Canadian consumers could wind up paying $12 billion in higher fuel charges in 2011 if soaring gas prices stay in place for the rest of the year, according to a new report released Monday.

Average household could spend $950 more this year

Canadian consumers could wind up paying $12 billion in higher fuel charges in 2011 if soaring gas prices stay in place for the rest of the year, according to a new report released Monday.

CIBC Economics, the economics arm of the Canadian Imperial Bank of Commerce, said higher pump prices for all of 2011 would translate into $950 getting sucked out of each Canadian household to feed their cars and trucks.

High gas prices are expected to a bite out of consumer budgets. ((Matt Rourke/Associated Press))
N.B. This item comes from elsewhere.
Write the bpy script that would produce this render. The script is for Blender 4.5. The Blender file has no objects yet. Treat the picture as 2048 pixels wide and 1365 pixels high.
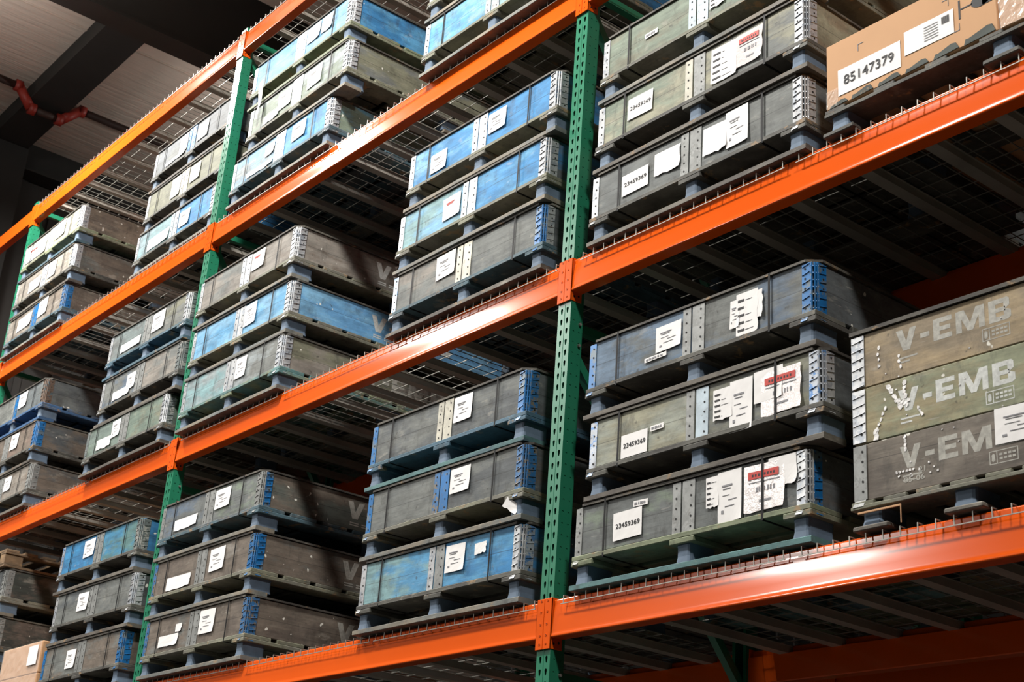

"No matter how you look at it, higher energy costs bite significantly into Canadian households’ pockets," said CIBC economist Benjamin Tal and author of a report on how crude oil costs would affect individual consumers.

Jumping oil

World oil prices have already risen by more than 20 per cent since April 2010 and Canadian gasoline prices have more than followed suit, up 32 per cent since last September, CIBC estimated.

In addition, some forecasters now believe world prices will average $100 a barrel in 2011, higher than the mean for recent years.

Increased economic demand in so-called emerging economies, such as India and China, combined with a weakening American dollar, have conspired to send pump prices to levels not seen since the nose-bleed territory of mid-2008.

Three years ago, a barrel of crude oil topped out at $147 US in the summer.

Crude conundrum

Now, Canada's prices at the station are within spitting distance of where they were in 2008, Tal said.

Between October 2007 and July 2008, crude costs jumped 40 per cent.

And pump prices, which stood at $1 a litre in July 2007, hit $1.40 some 12 months later.

Interestingly, people did not cut back on their driving in response to higher prices in 2008, deciding instead just to pay more for the privilege of ploughing through the country's streets and highways, he said.

"Canadians kept driving, behaviour which could be replicated in 2011. If history is any guide, higher prices will not impact demand for gasoline in the near-term," Tal noted.

In effect, gasoline prices could be an "inelastic" good, economic parlance for a product or service for which demand does not change much in response to higher prices, Tal said.

If that's true, Canadians will pay $12 billion, or $950 for each household in higher gasoline prices, in 2011, close to a record as a percentage of home consumption, CIBC estimated.

"That’s equivalent to a seven per cent increase in the average Canadian income tax bill," Tal said.